Stefan Huchler <
address@hidden> schrieb am Di., 25. Okt. 2016 um 19:06 Uhr:
Philipp Stephani <address@hidden> writes:
> That might be the intention, but I expect the outcome will be that
> interest in alternative paradigms gets lost (unless such alternative
> paradigms would also be merged and be available in parallel).
In hope to bring the discussion further without knowing to much about
the topic, you talked about "in your experiment" so do you have some
sort of proof-of-concept code working with emacs?
Yes, I'd be happy to upload it to my Github repo or to a new branch in the Savannah repo if there's interest.
Are you willing to invest much time in implementing your solution?

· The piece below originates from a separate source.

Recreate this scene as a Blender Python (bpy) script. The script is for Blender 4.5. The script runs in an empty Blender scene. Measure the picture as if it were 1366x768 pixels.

I think this is important, so I'd be willing to spend some significant amount of time on it. If it turns out to be a huge time sink, we'd still have the existing concurrency branch, so we wouldn't be worse off than we are now.
It seems
to be similar to the commercial world, where people say "put your money
where your mouth is", just in this case "put your code where your mouth
is".
That's a good principle.
I think people would be more convinced if there is some commitment,
cause else you can formulate the nicest thing and nothing will happen.
I dont want to attack you but maybe help you to "sell" your idea better.
I don't see it as an attack. I'm happy to experiment with the various options and participate in concrete design discussions.
But maybe I get the situation wrong, just looks for me like thats the
major motivation why people now push for that mostly done solution
instead of pie in the sky?
My branch can run all examples from the Go tutorial, so I wouldn't call it "pie in the sky". There are obviously open questions (such as Windows support), but I think it's a good start for a discussion.